Time Travel: Fantasy or Science?
Physicist builds time machine to go back and save his father's life.
STORRS, Conn., June 21, 2009— -- For some, the idea of time travel is about fantasy. For others it's science. But for Ronald Mallett, it was love -- a son's love for his father.
You might even call it his lifelong mission.
"I thought if I could build a time machine to save my father's life and see him again," said Mallett, whose father died when he was just 10.
"My father was someone who was the center of my life -- I was the oldest of four children and we grew up in the Bronx. And my father was a television repairman," Mallet said.

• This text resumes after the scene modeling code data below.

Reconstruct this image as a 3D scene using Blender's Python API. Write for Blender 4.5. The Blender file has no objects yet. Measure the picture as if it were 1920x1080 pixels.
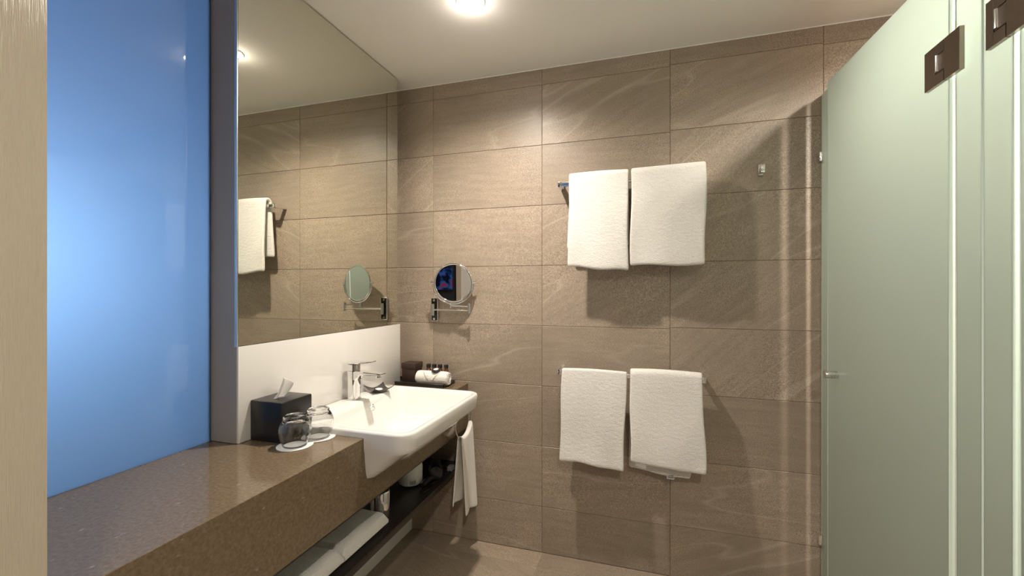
import bpy, bmesh, math, random
from mathutils import Vector, Matrix, noise
random.seed(7)
S = bpy.context.scene
COL = S.collection
R = math.radians

# ------------------------------------------------------------------ camera
cam_d = bpy.data.cameras.new('camera'); cam = bpy.data.objects.new('camera', cam_d)
COL.objects.link(cam); S.camera = cam
cam_d.sensor_width = 36.0; cam_d.lens = 36.0 * 815.27 / 1920.0
cam_d.shift_y = 0.9 / 1920.0; cam_d.clip_start = 0.01
cam.location = (1.1, -2.1108, 1.3136)
cam.rotation_euler = (R(90), 0, 0.3015)

# ------------------------------------------------------------------ world, lights, exposure
w = bpy.data.worlds.new('world'); S.world = w; w.use_nodes = True
w.node_tree.nodes['Background'].inputs[0].default_value = (1.0, 0.9, 0.78, 1)
w.node_tree.nodes['Background'].inputs[1].default_value = 0.0
S.view_settings.view_transform = 'Standard'
S.view_settings.look = 'None'
S.view_settings.exposure = 0.02
S.view_settings.gamma = 1.0
S.view_settings.use_curve_mapping = False
WARM = (1.0, 0.90, 0.79)

def spot(name, loc, power, size=150, blend=0.9, radius=0.03, color=WARM, rot=(0, 0, 0)):
    d = bpy.data.lights.new(name, 'SPOT'); d.energy = power; d.color = color
    d.spot_size = R(size); d.spot_blend = blend; d.shadow_soft_size = radius
    o = bpy.data.objects.new(name, d); COL.objects.link(o); o.location = loc; o.rotation_euler = rot
    return o
def area(name, loc, power, sx, sy, rot=(0, 0, 0), color=WARM):
    d = bpy.data.lights.new(name, 'AREA'); d.energy = power; d.color = color
    d.shape = 'RECTANGLE'; d.size = sx; d.size_y = sy
    o = bpy.data.objects.new(name, d); COL.objects.link(o); o.location = loc; o.rotation_euler = rot
    return o
def point(name, loc, power, color, radius):
    d = bpy.data.lights.new(name, 'POINT'); d.energy = power; d.color = color; d.shadow_soft_size = radius
    o = bpy.data.objects.new(name, d); COL.objects.link(o); o.location = loc
    return o
ZC = 2.408
LAMPS = [(0.457, -0.575), (2.24, -0.56), (2.14, -1.20), (1.5, -2.6), (0.7, -4.1)]
spot('light_vanity', (0.457, -0.575, ZC - 0.012), 118, 152, 1.0)
spot('light_shower', (2.24, -0.56, ZC - 0.012), 95, 160, 0.9)
spot('light_glass_fill', (2.14, -1.20, ZC - 0.012), 175, 168, 0.6, 0.05)  # unseen lamp added behind the frosted panes to brighten them
spot('light_fill_near', (1.5, -2.6, ZC - 0.012), 150, 160, 1.0, 0.06)  # added fill from behind the camera
spot('light_fill_rear', (0.7, -4.1, ZC - 0.012), 90, 160, 1.0, 0.06)  # added fill for the rear wall shown in the round mirror
# added point lights that brighten the ceiling around the downlights
for k, (lx, ly) in enumerate(LAMPS[:4]):
    point('light_ceiling_fill', (lx, ly, ZC - 0.045), (0.9, 1.2, 1.5, 6.0)[k], WARM, 0.025)
# unseen bedroom lamp behind the glass partition, and an added blue wash for its colour
point('light_bedside', (-0.62, -1.56, 1.38), 24, (1.0, 0.88, 0.85), 0.08)
area('light_blue_wash', (-1.15, -1.45, 1.65), 6, 1.0, 1.4, (0, R(-90), 0), (0.02, 0.28, 1.0))

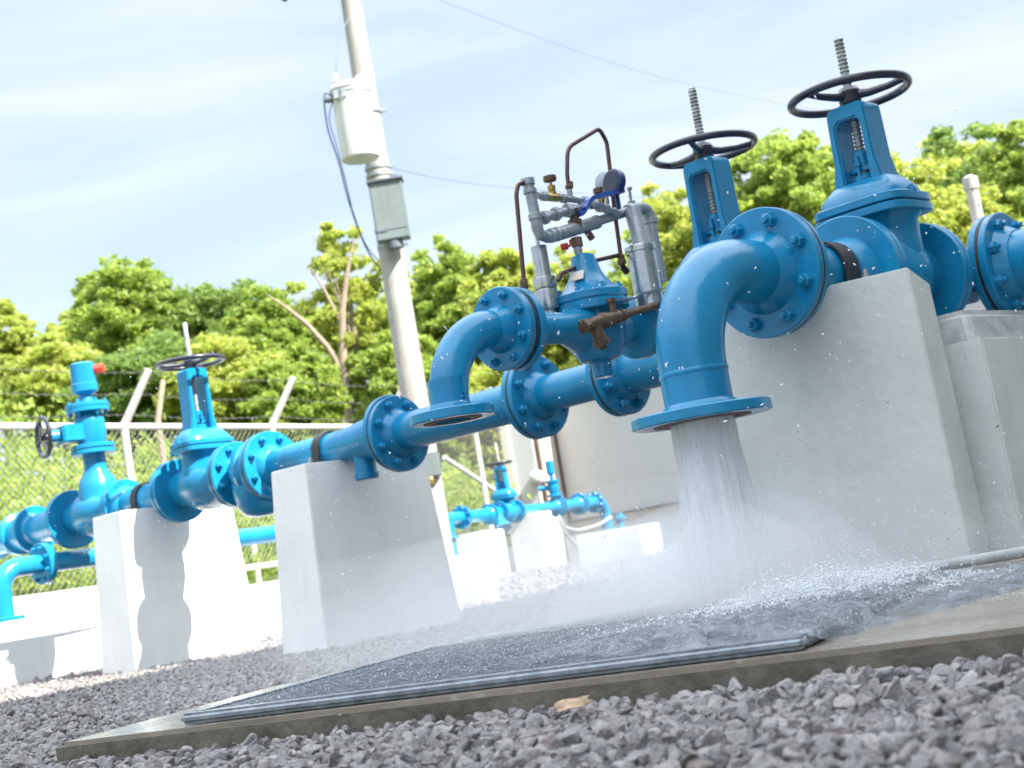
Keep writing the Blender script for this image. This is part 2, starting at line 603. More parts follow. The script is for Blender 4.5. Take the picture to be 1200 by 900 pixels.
def gate_valve(c, ax, half, R, label, wheel_h=0.575, stem_top=0.75, f0=0, f1=0, k=1.0, group='gate valves with black handwheels', spin=0.4, threaded=True, nb=8):
    c = np.asarray(c, float)
    ax = unit(ax)
    b = np.cross(AZ, ax)
    t = thing('gate_valve', label, 'gate valve', c, group)
    P = lambda x, y, z: c + ax * x * k + b * y * k + AZ * z
    mb = MB()
    r0 = 0.095 * k
    mb.lathe([(r0, -half), (r0, -half + 0.03), (r0 * 1.12, -half * 0.55), (r0 * 1.38, -half * 0.3), (r0 * 1.48, 0), (r0 * 1.38, half * 0.3),
              (r0 * 1.12, half * 0.55), (r0, half - 0.03), (r0, half)], c, ax, 36)
    loops = []
    for (z, ra, rb2) in ((-0.14, 0.03, 0.05), (-0.11, 0.07, 0.10), (0, 0.085, 0.135), (0.10, 0.085, 0.130), (0.150, 0.092, 0.130), (0.172, 0.105, 0.145)):
        loops.append(superloop(P(0, 0, z * k), ax * k, b * k, ra, rb2, 32, 2.4))
    mb.loft(loops)
    part('body', mb, M['paint'], t)
    mb = MB()
    for z0, z1, g in ((0.172, 0.197, 0.0), (0.202, 0.228, 0.002)):
        mb.loft([superloop(P(0, 0, z * k), ax * k, b * k, 0.130 - g - e, 0.156 - g - e, 40, 4.6) for z, e in ((z0, 0.003), (z0 + 0.003, 0), (z1 - 0.003, 0), (z1, 0.003))])
    mb.loft([superloop(P(0, 0, z * k), ax * k, b * k, ra, rb2, 40, 4.0) for z, ra, rb2 in ((0.228, 0.114, 0.140), (0.250, 0.108, 0.134), (0.270, 0.092, 0.118), (0.290, 0.070, 0.100), (0.296, 0.058, 0.09))])
    bn = part('bonnet', mb, M['paint'], t)
    me = bolt_mesh(AZ, 0.012 * k)
    for (x, y) in ((0.098, 0.06), (0.098, -0.06), (-0.098, 0.06), (-0.098, -0.06), (0, 0.142), (0, -0.142)):
        link_mesh('bolt', me, None, bn, P(x, y, 0.228 * k))
    # yoke: two legs joined by a rounded cap
    zt = wheel_h - 0.035
    wo, wi, fl = 0.070, 0.043, 0.022
    z0 = 0.262 * k
    ztl = zt
    poly = [(-(wo + fl) * k, z0), (-wo * k, z0 + 0.10), (-(wo - 0.004) * k, ztl - 0.03)]
    poly += [(-(wo - 0.004) * k + 0.022 - 0.022 * math.cos(q), ztl - 0.022 + 0.022 * math.sin(q)) for q in (0.4, 0.8, 1.2, 1.57)]
    poly += [(-x, y) for x, y in reversed(poly)]
    inner = [(wi * k, z0), (wi * k, ztl - 0.062), (wi * k - 0.014, ztl - 0.046), (-wi * k + 0.014, ztl - 0.046), (-wi * k, ztl - 0.062), (-wi * k, z0)]
    mb = MB()
    mb.prism(poly + inner, b, AZ, ax, c, 0.104 * k)
    part('yoke', mb, M['paint'], t, bevel=0.005)
    mb = MB()
    mb.lathe([(0.040, 0), (0.040, 0.022), (0.03, 0.030)], c + AZ * (z0 + 0.028), AZ, 24)
    mb.loft([superloop(c + AZ * z, ax, b, 0.026, 0.040, 24, 2.6) for z in (z0 + 0.068, z0 + 0.082)])
    mb.lathe([(0.024, 0), (0.024, 0.05), (0.020, 0.055)], c + AZ * (z0 + 0.078), AZ, 20)
    for s in (-1, 1):
        mb.cyl(c + ax * 0.033 * s + AZ * (z0 + 0.02), c + ax * 0.033 * s + AZ * (z0 + 0.115), 0.006, seg=8)
        mb.lathe([(0.011, 0), (0.011, 0.012)], c + ax * 0.033 * s + AZ * (z0 + 0.083), AZ, 6)
    part('gland', mb, M['paint'], t)
    prof = [(0.012, z0 + 0.06)]
    z = z0 + 0.12
    while z < stem_top - 0.006:
        if threaded:
            prof += [(0.0120, z), (0.0152, z + 0.004), (0.0152, z + 0.007), (0.0120, z + 0.011)]
        z += 0.0125
    prof += [(0.013, stem_top - 0.003), (0.011, stem_top)]
    mb = MB()
    mb.lathe(prof, c, AZ, 16)
    part('stem', mb, M['stem'], t)
    hw = MB()
    ch = c + AZ * wheel_h
    hw.ring(ch + AZ * 0.004, AZ, 0.178, 0.0130, 56, 12)
    hw.lathe([(0.030, -0.028), (0.034, -0.02), (0.036, 0.012), (0.028, 0.024), (0.017, 0.026)], ch, AZ, 24)
    for q in range(3):
        a = spin + q * 2 * PI / 3
        d = np.array([math.cos(a), math.sin(a), 0])
        hw.tube([ch + d * 0.02, ch + d * 0.06 - AZ * 0.006, ch + d * 0.12 - AZ * 0.004, ch + d * 0.172 + AZ * 0.004], [0.016, 0.013, 0.011, 0.011], 10)
    part('handwheel', hw, M['wheel'], t)
    flange(t, c - ax * (half - 0.013), ax, R, f0, nb=nb)
    flange(t, c + ax * (half - 0.013), ax, R, f1, nb=nb)
    return t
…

"He was terrific at his job, as a matter of fact. He really spent a lot of time with me, gave me little scientific toys like gyroscopes and crystal radio sets. I just I just worshipped him."
Mallet said he kept his plan a secret.
"I was astute enough to realize that people were worried about me already and if I told them that wanted to build a time machine I might not want to deal with the consequences," Mallett said.
People might think he was crazy, even though he has worked his way to a job as a tenured physicist at the University of Connecticut.
But it's not a secret anymore, because of something really crazy. He said he thinks he has come up with a way to do it.
It's complicated, but not crazy, according to some other scientists who have studied Mallett's idea.
Albert Einstein theorized that space and time are linked, and that gravity can bend time just like it bends space.
Mallett said he believes that if he can create a gravitational swirl -- a whirpool -- he can actually twist space and time.
"So if I'm twisting space violently enough, ultimately what will happen is that that timeline will get twisted into a loop," Mallet said.
Think of the loop like a time tunnel. Where Mallett thinks maybe we might be able to move back and forth. He said he will use criss-crossing lasers to try to create his time tunnel.
But even if Mallet builds his time machine, and proves his theory, which would be an epic breakthrough, there is still one major limitation.
"It only works from the moment the machine turns on," Mallet said.